I am not so into Linux and I have the following problem related to how permanentlyunset some environment variables.
The problem is that each time that I log into my system, performing the env command I obtain some variables that I have to permanently remove, in particular:
my.username@VHCLWSO2AS02:~$ env
..........................................
HTTP_PROXY=http://127.0.0.1:3128
HTTPS_PROXY=http://127.0.0.1:3128
http_proxy=http://127.0.0.1:3128
https_proxy=http://127.0.0.1:3128
.........................................
.........................................
.........................................
these for variables related to proxy have to be permanently removed (for all the users, also for the root user) and I am not sure how to do it.
The .profile file inside the logged user home direcoty contains:
# ~/.profile: executed by the command interpreter for login shells.
# This file is not read by bash(1), if ~/.bash_profile or ~/.bash_login
# exists.
# see /usr/share/doc/bash/examples/startup-files for examples.
# the files are located in the bash-doc package.
# the default umask is set in /etc/profile; for setting the umask
# for ssh logins, install and configure the libpam-umask package.
#umask 022
# if running bash
if [ -n "$BASH_VERSION" ]; then
# include .bashrc if it exists
if [ -f "$HOME/.bashrc" ]; then
. "$HOME/.bashrc"
fi
fi
# set PATH so it includes user's private bin if it exists
if [ -d "$HOME/bin" ] ; then
PATH="$HOME/bin:$PATH"
fi
# set PATH so it includes user's private bin if it exists
if [ -d "$HOME/.local/bin" ] ; then
PATH="$HOME/.local/bin:$PATH"
fi
I can't see environment variales declaration inside this file.
The .bashrc file inside the logged user home directory contains:
# sleep 10; alert
alias alert='notify-send --urgency=low -i "$([ $? = 0 ] && echo terminal || echo error)" "$(history|tail -n1|sed -e '\''s/^\s*[0-9]\+\s*//;s/[;&|]\s*alert$//'$
# Alias definitions.
# You may want to put all your additions into a separate file like
# ~/.bash_aliases, instead of adding them here directly.
# See /usr/share/doc/bash-doc/examples in the bash-doc package.
if [ -f ~/.bash_aliases ]; then
. ~/.bash_aliases
fi
# enable programmable completion features (you don't need to enable
# this, if it's already enabled in /etc/bash.bashrc and /etc/profile
# sources /etc/bash.bashrc).
if ! shopt -oq posix; then
if [ -f /usr/share/bash-completion/bash_completion ]; then
. /usr/share/bash-completion/bash_completion
elif [ -f /etc/bash_completion ]; then
. /etc/bash_completion
fi
fi
The /etc/environment file should contain evironmnet variables declaration that affect the system as a whole (rather than just a particular user) contains:
PATH="/usr/local/sbin:/usr/local/bin:/usr/sbin:/usr/bin:/sbin:/bin:/usr/games:/usr/local/games"
#http_proxy=http://10.173.17.92:3128
#https_proxy=http://10.173.17.92:3128
#HTTP_PROXY=http://10.173.17.92:3128
#HTTPS_PROXY=http://10.173.17.92:3128
This contains my variables definition, I commented out these variables to permanently unset them some times ago.
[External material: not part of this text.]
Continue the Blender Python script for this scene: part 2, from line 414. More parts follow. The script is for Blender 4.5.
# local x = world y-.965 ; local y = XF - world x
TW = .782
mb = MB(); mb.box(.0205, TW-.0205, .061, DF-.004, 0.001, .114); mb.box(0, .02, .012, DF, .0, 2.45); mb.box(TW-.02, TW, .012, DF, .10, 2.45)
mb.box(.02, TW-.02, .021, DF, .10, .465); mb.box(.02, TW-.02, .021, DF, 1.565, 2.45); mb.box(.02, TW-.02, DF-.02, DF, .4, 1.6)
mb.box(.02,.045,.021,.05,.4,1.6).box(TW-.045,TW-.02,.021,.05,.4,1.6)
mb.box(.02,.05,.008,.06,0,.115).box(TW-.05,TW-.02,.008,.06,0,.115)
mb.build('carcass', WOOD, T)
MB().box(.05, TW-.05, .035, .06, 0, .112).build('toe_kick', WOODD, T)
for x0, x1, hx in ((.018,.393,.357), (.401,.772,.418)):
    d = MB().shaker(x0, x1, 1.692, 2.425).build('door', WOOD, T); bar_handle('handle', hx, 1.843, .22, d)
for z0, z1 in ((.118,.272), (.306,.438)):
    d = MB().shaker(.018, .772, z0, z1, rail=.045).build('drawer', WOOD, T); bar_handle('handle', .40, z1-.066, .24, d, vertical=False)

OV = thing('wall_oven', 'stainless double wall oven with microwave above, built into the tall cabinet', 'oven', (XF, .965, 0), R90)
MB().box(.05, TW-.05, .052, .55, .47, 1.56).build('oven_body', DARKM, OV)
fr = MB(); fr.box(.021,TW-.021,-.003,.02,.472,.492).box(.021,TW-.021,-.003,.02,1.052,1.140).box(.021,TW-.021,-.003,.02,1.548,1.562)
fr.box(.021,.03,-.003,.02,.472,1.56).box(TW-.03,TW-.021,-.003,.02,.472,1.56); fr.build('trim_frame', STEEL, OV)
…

I never restarted the system because it is a server and I can't do it. I am not sure that this no restart situation can be the cause of my problem (I can just log out the session).
Why I still obtain these variable each time that I log again into my system via SSH? What have I to do to permanently delete these variables? What am I missing?